SHORT EXERCISE
Output the full material exactly as it appears here.

[start of MATERIAL]

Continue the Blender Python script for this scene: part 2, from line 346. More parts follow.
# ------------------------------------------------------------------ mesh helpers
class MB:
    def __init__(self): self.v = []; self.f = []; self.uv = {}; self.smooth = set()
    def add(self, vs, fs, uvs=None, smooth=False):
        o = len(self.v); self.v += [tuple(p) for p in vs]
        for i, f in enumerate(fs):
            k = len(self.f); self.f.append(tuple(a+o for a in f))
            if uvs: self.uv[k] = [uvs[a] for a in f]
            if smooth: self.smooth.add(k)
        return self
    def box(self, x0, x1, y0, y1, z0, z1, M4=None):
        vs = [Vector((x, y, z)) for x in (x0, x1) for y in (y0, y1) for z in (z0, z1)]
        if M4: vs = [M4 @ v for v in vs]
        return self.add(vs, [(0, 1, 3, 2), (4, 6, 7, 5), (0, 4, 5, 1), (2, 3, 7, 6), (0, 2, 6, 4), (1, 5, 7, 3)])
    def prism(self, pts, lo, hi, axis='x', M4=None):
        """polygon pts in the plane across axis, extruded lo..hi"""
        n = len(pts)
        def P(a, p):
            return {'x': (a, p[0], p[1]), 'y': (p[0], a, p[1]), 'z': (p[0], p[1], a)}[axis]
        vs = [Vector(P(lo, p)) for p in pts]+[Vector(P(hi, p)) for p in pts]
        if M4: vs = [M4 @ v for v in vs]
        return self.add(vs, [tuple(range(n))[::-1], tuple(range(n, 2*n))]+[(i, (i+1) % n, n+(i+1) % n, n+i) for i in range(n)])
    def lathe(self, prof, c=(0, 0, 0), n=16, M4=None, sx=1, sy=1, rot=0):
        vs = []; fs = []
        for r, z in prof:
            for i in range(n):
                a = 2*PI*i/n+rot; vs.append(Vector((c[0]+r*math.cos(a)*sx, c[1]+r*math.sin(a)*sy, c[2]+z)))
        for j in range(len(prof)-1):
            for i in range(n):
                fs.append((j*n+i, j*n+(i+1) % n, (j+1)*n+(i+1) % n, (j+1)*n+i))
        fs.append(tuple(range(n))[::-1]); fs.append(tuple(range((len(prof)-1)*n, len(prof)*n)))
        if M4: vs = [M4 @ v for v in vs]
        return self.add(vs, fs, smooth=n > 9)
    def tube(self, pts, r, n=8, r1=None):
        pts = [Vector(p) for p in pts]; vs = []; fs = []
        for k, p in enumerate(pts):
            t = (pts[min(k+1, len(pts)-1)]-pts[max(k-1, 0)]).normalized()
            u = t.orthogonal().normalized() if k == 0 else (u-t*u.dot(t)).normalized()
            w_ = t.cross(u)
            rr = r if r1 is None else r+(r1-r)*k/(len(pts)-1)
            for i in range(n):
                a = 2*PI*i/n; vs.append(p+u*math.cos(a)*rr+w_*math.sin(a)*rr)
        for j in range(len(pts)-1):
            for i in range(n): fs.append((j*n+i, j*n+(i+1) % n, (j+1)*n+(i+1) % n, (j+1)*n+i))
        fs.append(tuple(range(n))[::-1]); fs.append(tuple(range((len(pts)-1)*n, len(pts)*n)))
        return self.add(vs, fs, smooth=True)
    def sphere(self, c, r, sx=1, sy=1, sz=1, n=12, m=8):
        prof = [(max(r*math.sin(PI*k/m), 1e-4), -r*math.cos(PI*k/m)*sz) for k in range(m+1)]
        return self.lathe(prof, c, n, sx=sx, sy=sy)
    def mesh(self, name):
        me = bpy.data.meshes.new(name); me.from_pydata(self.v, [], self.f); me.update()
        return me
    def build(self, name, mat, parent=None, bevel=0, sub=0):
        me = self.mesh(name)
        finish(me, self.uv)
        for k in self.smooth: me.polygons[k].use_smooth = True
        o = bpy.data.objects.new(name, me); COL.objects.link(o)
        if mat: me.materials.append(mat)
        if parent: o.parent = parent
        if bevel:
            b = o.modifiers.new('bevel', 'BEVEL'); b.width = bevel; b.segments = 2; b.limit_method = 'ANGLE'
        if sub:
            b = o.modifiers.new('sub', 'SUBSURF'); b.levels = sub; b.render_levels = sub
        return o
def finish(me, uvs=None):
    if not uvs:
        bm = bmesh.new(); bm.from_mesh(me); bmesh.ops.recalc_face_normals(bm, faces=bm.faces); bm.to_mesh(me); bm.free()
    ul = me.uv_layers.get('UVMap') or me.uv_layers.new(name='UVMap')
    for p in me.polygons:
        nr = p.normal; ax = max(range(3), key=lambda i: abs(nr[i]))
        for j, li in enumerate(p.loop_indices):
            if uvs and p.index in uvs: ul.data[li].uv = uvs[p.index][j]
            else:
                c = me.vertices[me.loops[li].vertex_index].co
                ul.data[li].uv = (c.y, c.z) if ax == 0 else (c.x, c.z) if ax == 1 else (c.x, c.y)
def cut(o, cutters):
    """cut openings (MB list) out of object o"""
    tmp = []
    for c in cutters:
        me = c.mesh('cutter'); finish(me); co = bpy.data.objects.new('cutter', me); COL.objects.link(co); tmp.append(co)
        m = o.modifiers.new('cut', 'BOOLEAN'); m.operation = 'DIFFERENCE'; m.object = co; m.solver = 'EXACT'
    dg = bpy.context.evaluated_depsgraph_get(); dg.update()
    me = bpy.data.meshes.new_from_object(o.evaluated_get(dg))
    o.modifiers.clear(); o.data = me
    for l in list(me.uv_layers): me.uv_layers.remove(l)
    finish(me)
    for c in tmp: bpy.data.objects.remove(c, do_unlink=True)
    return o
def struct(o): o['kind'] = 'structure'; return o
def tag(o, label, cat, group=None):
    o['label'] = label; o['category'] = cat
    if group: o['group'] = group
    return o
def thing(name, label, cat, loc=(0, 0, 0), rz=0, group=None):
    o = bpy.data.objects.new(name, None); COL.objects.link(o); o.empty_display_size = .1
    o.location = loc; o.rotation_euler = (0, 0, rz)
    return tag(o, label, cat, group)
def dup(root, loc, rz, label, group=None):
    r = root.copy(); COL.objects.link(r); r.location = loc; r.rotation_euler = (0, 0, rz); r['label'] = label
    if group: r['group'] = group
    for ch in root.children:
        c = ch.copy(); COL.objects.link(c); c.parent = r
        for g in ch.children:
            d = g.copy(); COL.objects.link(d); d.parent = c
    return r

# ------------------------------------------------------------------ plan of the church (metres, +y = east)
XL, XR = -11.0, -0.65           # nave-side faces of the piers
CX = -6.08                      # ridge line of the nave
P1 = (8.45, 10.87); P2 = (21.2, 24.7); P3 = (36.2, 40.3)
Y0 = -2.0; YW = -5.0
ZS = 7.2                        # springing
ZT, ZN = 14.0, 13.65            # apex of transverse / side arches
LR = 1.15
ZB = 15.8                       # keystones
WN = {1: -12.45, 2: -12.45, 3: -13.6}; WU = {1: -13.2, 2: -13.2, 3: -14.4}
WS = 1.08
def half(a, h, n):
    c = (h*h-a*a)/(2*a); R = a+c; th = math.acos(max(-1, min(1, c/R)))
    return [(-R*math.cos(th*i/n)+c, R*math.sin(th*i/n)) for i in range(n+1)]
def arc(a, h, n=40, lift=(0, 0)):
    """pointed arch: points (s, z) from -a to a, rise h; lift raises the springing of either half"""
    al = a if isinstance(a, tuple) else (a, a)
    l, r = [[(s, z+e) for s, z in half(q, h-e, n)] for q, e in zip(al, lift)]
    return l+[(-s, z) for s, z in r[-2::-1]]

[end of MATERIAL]

OUTPUT BELOW
Continue the Blender Python script for this scene: part 2, from line 346. More parts follow.
# ------------------------------------------------------------------ mesh helpers
class MB:
    def __init__(self): self.v = []; self.f = []; self.uv = {}; self.smooth = set()
    def add(self, vs, fs, uvs=None, smooth=False):
        o = len(self.v); self.v += [tuple(p) for p in vs]
        for i, f in enumerate(fs):
            k = len(self.f); self.f.append(tuple(a+o for a in f))
            if uvs: self.uv[k] = [uvs[a] for a in f]
            if smooth: self.smooth.add(k)
        return self
    def box(self, x0, x1, y0, y1, z0, z1, M4=None):
        vs = [Vector((x, y, z)) for x in (x0, x1) for y in (y0, y1) for z in (z0, z1)]
        if M4: vs = [M4 @ v for v in vs]
        return self.add(vs, [(0, 1, 3, 2), (4, 6, 7, 5), (0, 4, 5, 1), (2, 3, 7, 6), (0, 2, 6, 4), (1, 5, 7, 3)])
    def prism(self, pts, lo, hi, axis='x', M4=None):
        """polygon pts in the plane across axis, extruded lo..hi"""
        n = len(pts)
        def P(a, p):
            return {'x': (a, p[0], p[1]), 'y': (p[0], a, p[1]), 'z': (p[0], p[1], a)}[axis]
        vs = [Vector(P(lo, p)) for p in pts]+[Vector(P(hi, p)) for p in pts]
        if M4: vs = [M4 @ v for v in vs]
        return self.add(vs, [tuple(range(n))[::-1], tuple(range(n, 2*n))]+[(i, (i+1) % n, n+(i+1) % n, n+i) for i in range(n)])
    def lathe(self, prof, c=(0, 0, 0), n=16, M4=None, sx=1, sy=1, rot=0):
        vs = []; fs = []
        for r, z in prof:
            for i in range(n):
                a = 2*PI*i/n+rot; vs.append(Vector((c[0]+r*math.cos(a)*sx, c[1]+r*math.sin(a)*sy, c[2]+z)))
        for j in range(len(prof)-1):
            for i in range(n):
                fs.append((j*n+i, j*n+(i+1) % n, (j+1)*n+(i+1) % n, (j+1)*n+i))
        fs.append(tuple(range(n))[::-1]); fs.append(tuple(range((len(prof)-1)*n, len(prof)*n)))
        if M4: vs = [M4 @ v for v in vs]
        return self.add(vs, fs, smooth=n > 9)
    def tube(self, pts, r, n=8, r1=None):
        pts = [Vector(p) for p in pts]; vs = []; fs = []
        for k, p in enumerate(pts):
            t = (pts[min(k+1, len(pts)-1)]-pts[max(k-1, 0)]).normalized()
            u = t.orthogonal().normalized() if k == 0 else (u-t*u.dot(t)).normalized()
            w_ = t.cross(u)
            rr = r if r1 is None else r+(r1-r)*k/(len(pts)-1)
            for i in range(n):
                a = 2*PI*i/n; vs.append(p+u*math.cos(a)*rr+w_*math.sin(a)*rr)
        for j in range(len(pts)-1):
            for i in range(n): fs.append((j*n+i, j*n+(i+1) % n, (j+1)*n+(i+1) % n, (j+1)*n+i))
        fs.append(tuple(range(n))[::-1]); fs.append(tuple(range((len(pts)-1)*n, len(pts)*n)))
        return self.add(vs, fs, smooth=True)
    def sphere(self, c, r, sx=1, sy=1, sz=1, n=12, m=8):
        prof = [(max(r*math.sin(PI*k/m), 1e-4), -r*math.cos(PI*k/m)*sz) for k in range(m+1)]
        return self.lathe(prof, c, n, sx=sx, sy=sy)
    def mesh(self, name):
        me = bpy.data.meshes.new(name); me.from_pydata(self.v, [], self.f); me.update()
        return me
    def build(self, name, mat, parent=None, bevel=0, sub=0):
        me = self.mesh(name)
        finish(me, self.uv)
        for k in self.smooth: me.polygons[k].use_smooth = True
        o = bpy.data.objects.new(name, me); COL.objects.link(o)
        if mat: me.materials.append(mat)
        if parent: o.parent = parent
        if bevel:
            b = o.modifiers.new('bevel', 'BEVEL'); b.width = bevel; b.segments = 2; b.limit_method = 'ANGLE'
        if sub:
            b = o.modifiers.new('sub', 'SUBSURF'); b.levels = sub; b.render_levels = sub
        return o
def finish(me, uvs=None):
    if not uvs:
        bm = bmesh.new(); bm.from_mesh(me); bmesh.ops.recalc_face_normals(bm, faces=bm.faces); bm.to_mesh(me); bm.free()
    ul = me.uv_layers.get('UVMap') or me.uv_layers.new(name='UVMap')
    for p in me.polygons:
        nr = p.normal; ax = max(range(3), key=lambda i: abs(nr[i]))
        for j, li in enumerate(p.loop_indices):
            if uvs and p.index in uvs: ul.data[li].uv = uvs[p.index][j]
            else:
                c = me.vertices[me.loops[li].vertex_index].co
                ul.data[li].uv = (c.y, c.z) if ax == 0 else (c.x, c.z) if ax == 1 else (c.x, c.y)
def cut(o, cutters):
    """cut openings (MB list) out of object o"""
    tmp = []
    for c in cutters:
        me = c.mesh('cutter'); finish(me); co = bpy.data.objects.new('cutter', me); COL.objects.link(co); tmp.append(co)
        m = o.modifiers.new('cut', 'BOOLEAN'); m.operation = 'DIFFERENCE'; m.object = co; m.solver = 'EXACT'
    dg = bpy.context.evaluated_depsgraph_get(); dg.update()
    me = bpy.data.meshes.new_from_object(o.evaluated_get(dg))
    o.modifiers.clear(); o.data = me
    for l in list(me.uv_layers): me.uv_layers.remove(l)
    finish(me)
    for c in tmp: bpy.data.objects.remove(c, do_unlink=True)
    return o
def struct(o): o['kind'] = 'structure'; return o
def tag(o, label, cat, group=None):
    o['label'] = label; o['category'] = cat
    if group: o['group'] = group
    return o
def thing(name, label, cat, loc=(0, 0, 0), rz=0, group=None):
    o = bpy.data.objects.new(name, None); COL.objects.link(o); o.empty_display_size = .1
    o.location = loc; o.rotation_euler = (0, 0, rz)
    return tag(o, label, cat, group)
def dup(root, loc, rz, label, group=None):
    r = root.copy(); COL.objects.link(r); r.location = loc; r.rotation_euler = (0, 0, rz); r['label'] = label
    if group: r['group'] = group
    for ch in root.children:
        c = ch.copy(); COL.objects.link(c); c.parent = r
        for g in ch.children:
            d = g.copy(); COL.objects.link(d); d.parent = c
    return r

# ------------------------------------------------------------------ plan of the church (metres, +y = east)
XL, XR = -11.0, -0.65           # nave-side faces of the piers
CX = -6.08                      # ridge line of the nave
P1 = (8.45, 10.87); P2 = (21.2, 24.7); P3 = (36.2, 40.3)
Y0 = -2.0; YW = -5.0
ZS = 7.2                        # springing
ZT, ZN = 14.0, 13.65            # apex of transverse / side arches
LR = 1.15
ZB = 15.8                       # keystones
WN = {1: -12.45, 2: -12.45, 3: -13.6}; WU = {1: -13.2, 2: -13.2, 3: -14.4}
WS = 1.08
def half(a, h, n):
    c = (h*h-a*a)/(2*a); R = a+c; th = math.acos(max(-1, min(1, c/R)))
    return [(-R*math.cos(th*i/n)+c, R*math.sin(th*i/n)) for i in range(n+1)]
def arc(a, h, n=40, lift=(0, 0)):
    """pointed arch: points (s, z) from -a to a, rise h; lift raises the springing of either half"""
    al = a if isinstance(a, tuple) else (a, a)
    l, r = [[(s, z+e) for s, z in half(q, h-e, n)] for q, e in zip(al, lift)]
    return l+[(-s, z) for s, z in r[-2::-1]]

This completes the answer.